Refleksi untuk Generasi Santri Masa Kini
Tahun 2025 menjadi momentum penting untuk refleksi: Apakah kita, generasi santri hari ini, masih menjaga api perjuangan yang dinyalakan para pendahulu? Perjuangan santri 1945 adalah tentang keberanian, keikhlasan, dan tanggung jawab. Saat ini, perjuangan itu telah berubah bentuk bukan lagi melawan penjajah bersenjata, melainkan melawan kebodohan, kemiskinan, dan kemerosotan moral.
Generasi santri masa kini harus mewarisi perjuangan dengan cara:
– Menguasai ilmu pengetahuan dan teknologi dengan niat ibadah.
– Menjaga akhlak dan etika dalam setiap langkah.
– Menyebarkan Islam rahmatan lil ‘alamin dengan santun dan bijaksana.
– Aktif dalam pembangunan bangsa dengan semangat hubbul wathan minal iman (cinta tanah air adalah bagian dari iman).

Santri tidak boleh puas hanya dengan gelar “pewaris ulama,” tetapi harus menjadi penggerak perubahan, pembawa cahaya di tengah kegelapan zaman, dan penjaga nilai di tengah arus modernisasi.

Perjuangan santri bukan hanya milik kalangan pesantren, tetapi milik seluruh bangsa Indonesia. Masyarakat umum perlu memahami bahwa kemerdekaan, kedamaian, dan kemajuan yang dinikmati saat ini lahir dari keringat, darah, dan doa para santri serta ulama.

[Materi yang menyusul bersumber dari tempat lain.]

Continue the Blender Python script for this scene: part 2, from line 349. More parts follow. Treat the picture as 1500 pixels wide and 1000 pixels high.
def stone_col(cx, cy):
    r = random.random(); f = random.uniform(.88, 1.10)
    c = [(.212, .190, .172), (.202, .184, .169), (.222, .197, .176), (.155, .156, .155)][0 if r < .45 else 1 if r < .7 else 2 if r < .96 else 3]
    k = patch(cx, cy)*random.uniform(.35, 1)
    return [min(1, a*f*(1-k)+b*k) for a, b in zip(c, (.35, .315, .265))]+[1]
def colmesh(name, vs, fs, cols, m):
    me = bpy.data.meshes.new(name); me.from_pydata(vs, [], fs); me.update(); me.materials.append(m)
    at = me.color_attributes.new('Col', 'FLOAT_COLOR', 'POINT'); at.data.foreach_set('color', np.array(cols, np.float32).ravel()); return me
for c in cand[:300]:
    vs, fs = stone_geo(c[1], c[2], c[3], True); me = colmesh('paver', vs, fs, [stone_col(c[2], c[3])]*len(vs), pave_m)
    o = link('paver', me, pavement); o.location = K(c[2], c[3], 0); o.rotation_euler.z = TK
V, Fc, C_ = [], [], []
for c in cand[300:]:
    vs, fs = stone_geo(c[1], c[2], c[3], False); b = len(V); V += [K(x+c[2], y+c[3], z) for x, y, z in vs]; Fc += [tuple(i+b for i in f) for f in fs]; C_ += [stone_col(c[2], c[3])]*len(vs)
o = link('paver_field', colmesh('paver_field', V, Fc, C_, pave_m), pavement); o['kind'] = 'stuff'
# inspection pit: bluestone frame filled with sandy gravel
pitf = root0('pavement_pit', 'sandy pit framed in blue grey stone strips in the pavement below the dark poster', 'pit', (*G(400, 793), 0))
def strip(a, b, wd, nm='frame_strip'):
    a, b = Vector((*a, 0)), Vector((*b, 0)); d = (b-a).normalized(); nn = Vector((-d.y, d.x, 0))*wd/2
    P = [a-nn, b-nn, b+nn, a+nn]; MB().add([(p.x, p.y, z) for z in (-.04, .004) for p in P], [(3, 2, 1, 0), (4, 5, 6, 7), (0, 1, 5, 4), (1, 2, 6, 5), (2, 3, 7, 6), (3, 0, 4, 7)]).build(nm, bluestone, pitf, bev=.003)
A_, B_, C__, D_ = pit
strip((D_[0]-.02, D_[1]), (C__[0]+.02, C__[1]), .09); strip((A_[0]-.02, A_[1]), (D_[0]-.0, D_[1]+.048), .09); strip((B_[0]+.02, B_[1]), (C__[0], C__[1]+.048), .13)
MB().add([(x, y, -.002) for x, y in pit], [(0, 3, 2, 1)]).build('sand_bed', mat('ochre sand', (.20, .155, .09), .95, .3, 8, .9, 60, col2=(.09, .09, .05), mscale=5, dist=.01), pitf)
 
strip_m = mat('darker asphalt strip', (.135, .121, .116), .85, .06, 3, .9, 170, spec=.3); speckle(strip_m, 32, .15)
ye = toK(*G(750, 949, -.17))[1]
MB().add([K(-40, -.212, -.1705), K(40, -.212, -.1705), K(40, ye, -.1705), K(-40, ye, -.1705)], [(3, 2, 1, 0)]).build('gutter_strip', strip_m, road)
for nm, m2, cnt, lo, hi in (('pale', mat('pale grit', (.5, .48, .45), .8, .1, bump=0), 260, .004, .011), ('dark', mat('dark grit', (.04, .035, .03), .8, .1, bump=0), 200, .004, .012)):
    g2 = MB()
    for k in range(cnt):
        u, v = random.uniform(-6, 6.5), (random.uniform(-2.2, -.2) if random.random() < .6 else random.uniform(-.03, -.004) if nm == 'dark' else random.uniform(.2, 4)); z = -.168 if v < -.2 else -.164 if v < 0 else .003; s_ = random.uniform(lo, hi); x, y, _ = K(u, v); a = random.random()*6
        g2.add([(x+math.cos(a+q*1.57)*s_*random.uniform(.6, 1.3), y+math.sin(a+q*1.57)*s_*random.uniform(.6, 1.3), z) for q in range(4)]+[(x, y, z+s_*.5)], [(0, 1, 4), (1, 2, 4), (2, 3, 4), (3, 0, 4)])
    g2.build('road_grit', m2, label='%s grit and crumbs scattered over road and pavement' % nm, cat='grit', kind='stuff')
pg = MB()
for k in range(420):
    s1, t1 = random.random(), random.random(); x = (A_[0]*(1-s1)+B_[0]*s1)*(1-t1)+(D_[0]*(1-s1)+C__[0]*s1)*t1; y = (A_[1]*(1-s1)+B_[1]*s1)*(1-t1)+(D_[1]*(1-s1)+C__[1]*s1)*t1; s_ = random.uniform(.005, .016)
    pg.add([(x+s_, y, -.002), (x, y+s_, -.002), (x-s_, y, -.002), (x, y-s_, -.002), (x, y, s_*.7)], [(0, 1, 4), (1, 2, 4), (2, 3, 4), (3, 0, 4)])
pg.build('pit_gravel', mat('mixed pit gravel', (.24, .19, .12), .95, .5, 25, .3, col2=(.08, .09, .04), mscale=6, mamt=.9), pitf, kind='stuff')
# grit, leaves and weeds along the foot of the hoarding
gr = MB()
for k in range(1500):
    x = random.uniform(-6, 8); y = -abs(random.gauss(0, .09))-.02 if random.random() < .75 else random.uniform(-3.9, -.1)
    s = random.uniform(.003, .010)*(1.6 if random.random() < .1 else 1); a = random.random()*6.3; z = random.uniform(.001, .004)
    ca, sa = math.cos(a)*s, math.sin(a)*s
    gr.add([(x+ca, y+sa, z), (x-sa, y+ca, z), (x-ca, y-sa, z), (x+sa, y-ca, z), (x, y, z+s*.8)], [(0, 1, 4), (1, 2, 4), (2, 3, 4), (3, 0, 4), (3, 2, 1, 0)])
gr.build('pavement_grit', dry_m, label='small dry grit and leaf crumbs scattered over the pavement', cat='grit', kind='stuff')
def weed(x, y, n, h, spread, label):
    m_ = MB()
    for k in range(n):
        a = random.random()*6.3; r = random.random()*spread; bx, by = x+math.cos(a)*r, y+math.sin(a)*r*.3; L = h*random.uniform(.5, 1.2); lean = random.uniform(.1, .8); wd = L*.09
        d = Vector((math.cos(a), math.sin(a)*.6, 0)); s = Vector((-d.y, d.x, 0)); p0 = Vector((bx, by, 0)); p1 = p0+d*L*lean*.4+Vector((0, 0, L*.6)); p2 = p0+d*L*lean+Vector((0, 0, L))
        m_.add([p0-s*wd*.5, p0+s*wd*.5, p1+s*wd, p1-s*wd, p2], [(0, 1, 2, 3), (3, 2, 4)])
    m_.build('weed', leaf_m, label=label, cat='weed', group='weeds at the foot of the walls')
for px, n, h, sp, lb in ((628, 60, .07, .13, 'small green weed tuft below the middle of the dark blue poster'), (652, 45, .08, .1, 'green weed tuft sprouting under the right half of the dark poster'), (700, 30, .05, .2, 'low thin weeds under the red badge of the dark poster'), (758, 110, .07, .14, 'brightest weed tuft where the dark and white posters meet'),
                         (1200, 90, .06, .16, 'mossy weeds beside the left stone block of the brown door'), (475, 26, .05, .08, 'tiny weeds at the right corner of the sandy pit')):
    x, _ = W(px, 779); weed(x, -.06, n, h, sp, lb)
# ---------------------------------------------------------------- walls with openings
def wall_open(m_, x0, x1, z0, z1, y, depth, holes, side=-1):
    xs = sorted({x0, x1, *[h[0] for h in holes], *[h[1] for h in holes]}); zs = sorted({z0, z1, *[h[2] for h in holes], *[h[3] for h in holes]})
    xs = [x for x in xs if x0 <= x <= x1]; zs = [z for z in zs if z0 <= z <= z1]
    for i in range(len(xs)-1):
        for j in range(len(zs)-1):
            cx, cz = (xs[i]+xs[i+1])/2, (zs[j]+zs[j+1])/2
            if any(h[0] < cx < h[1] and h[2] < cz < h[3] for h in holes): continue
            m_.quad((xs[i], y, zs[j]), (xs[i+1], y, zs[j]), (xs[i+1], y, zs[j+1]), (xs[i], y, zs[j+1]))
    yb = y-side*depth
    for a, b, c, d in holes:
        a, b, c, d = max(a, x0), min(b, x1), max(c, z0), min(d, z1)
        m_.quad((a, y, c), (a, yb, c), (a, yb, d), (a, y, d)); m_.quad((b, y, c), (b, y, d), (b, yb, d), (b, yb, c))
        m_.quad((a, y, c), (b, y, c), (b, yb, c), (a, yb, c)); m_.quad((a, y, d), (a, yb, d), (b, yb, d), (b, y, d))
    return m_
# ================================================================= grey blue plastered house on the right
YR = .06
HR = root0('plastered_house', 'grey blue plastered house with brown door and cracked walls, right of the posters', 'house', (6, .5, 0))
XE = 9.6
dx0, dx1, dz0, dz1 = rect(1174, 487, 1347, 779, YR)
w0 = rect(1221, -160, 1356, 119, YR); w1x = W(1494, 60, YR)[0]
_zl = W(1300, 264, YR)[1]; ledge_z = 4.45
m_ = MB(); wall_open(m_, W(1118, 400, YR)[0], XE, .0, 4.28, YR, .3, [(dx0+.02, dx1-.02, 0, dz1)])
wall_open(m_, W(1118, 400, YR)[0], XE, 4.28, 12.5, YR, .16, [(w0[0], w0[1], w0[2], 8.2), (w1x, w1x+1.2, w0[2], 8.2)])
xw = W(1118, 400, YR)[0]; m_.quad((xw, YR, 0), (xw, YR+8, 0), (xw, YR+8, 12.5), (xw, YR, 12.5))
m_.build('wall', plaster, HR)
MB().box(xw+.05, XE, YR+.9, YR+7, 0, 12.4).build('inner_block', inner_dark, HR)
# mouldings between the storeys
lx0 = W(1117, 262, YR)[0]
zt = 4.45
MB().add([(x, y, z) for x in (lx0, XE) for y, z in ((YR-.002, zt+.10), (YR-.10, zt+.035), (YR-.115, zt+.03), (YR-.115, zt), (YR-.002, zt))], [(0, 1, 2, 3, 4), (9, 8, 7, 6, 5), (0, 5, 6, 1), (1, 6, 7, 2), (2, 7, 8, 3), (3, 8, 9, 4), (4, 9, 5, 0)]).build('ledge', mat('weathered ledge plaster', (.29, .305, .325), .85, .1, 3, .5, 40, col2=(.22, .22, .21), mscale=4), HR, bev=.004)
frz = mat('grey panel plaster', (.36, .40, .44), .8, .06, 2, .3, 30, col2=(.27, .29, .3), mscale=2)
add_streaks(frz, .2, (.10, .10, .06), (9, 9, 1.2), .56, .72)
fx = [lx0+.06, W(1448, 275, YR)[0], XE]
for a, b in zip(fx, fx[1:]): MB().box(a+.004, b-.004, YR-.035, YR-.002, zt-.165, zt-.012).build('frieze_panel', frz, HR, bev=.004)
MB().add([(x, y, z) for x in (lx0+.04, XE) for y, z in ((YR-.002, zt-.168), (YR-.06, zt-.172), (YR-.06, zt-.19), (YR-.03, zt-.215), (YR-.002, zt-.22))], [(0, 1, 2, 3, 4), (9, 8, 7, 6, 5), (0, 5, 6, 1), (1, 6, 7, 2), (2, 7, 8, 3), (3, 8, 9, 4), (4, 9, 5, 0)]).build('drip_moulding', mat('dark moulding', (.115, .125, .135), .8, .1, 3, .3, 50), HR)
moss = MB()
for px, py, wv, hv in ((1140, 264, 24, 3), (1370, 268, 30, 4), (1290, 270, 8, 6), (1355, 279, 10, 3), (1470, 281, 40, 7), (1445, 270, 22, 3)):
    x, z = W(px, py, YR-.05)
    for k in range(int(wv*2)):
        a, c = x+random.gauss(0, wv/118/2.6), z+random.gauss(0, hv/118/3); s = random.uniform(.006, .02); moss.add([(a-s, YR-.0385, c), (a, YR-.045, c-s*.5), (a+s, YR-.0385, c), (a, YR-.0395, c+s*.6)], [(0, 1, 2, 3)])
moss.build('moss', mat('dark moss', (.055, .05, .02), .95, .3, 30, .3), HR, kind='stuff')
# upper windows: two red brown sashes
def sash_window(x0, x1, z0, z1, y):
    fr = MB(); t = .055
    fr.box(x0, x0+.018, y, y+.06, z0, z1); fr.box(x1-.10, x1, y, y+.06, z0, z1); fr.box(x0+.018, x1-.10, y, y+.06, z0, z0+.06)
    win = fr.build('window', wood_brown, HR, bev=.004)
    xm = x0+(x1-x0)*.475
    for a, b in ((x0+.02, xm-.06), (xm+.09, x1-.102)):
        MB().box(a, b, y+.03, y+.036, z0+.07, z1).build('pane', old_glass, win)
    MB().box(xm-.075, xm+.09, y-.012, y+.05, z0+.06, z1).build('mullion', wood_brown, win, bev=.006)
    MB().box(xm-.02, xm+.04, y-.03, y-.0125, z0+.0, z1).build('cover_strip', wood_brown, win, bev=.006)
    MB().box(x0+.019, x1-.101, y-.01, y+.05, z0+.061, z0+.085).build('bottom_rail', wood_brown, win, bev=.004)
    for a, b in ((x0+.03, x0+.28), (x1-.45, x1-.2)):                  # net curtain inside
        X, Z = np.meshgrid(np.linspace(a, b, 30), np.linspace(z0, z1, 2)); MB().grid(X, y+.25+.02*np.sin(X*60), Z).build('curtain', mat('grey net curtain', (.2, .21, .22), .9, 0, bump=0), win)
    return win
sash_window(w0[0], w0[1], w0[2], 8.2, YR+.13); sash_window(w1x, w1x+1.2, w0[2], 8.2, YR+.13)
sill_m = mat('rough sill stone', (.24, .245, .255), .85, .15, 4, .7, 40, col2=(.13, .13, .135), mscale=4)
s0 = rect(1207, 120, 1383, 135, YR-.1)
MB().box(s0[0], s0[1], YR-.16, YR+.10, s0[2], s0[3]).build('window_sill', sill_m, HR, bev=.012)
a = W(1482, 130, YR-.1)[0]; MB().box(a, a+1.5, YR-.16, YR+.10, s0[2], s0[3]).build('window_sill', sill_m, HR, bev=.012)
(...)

Oleh karena itu, menghormati santri tidak hanya dilakukan melalui upacara seremonial setiap 22 Oktober, melainkan dengan mendukung pesantren serta meneladani nilai-nilai kejujuran, gotong royong, dan cinta tanah air yang mereka ajarkan.

Dari tahun 1945 hingga 2025, perjalanan santri adalah perjalanan panjang penuh pengorbanan, ilmu, dan doa. Api perjuangan yang dinyalakan oleh KH. Hasyim Asy’ari dan para ulama terdahulu tidak boleh padam. Ia harus dijaga, dirawat, dan diteruskan oleh setiap generasi.

Santri masa kini harus bangga menjadi bagian dari sejarah itu—bukan hanya sebagai pewaris, tetapi sebagai penjaga dan penerus perjuangan. Karena sejatinya, menjadi santri adalah menjadi pejuang sepanjang masa.

Referensi:
– Hasyim Asy’ari, KH. “Resolusi Jihad 22 Oktober 1945.”
– Risalah perjuangan santri dalam sejarah Indonesia.
– Buku-buku sejarah mengenai kontribusi santri dalam kemerdekaan dan pembangunan bangsa.
– Artikel dan penelitian tentang peran pesantren dalam era modern.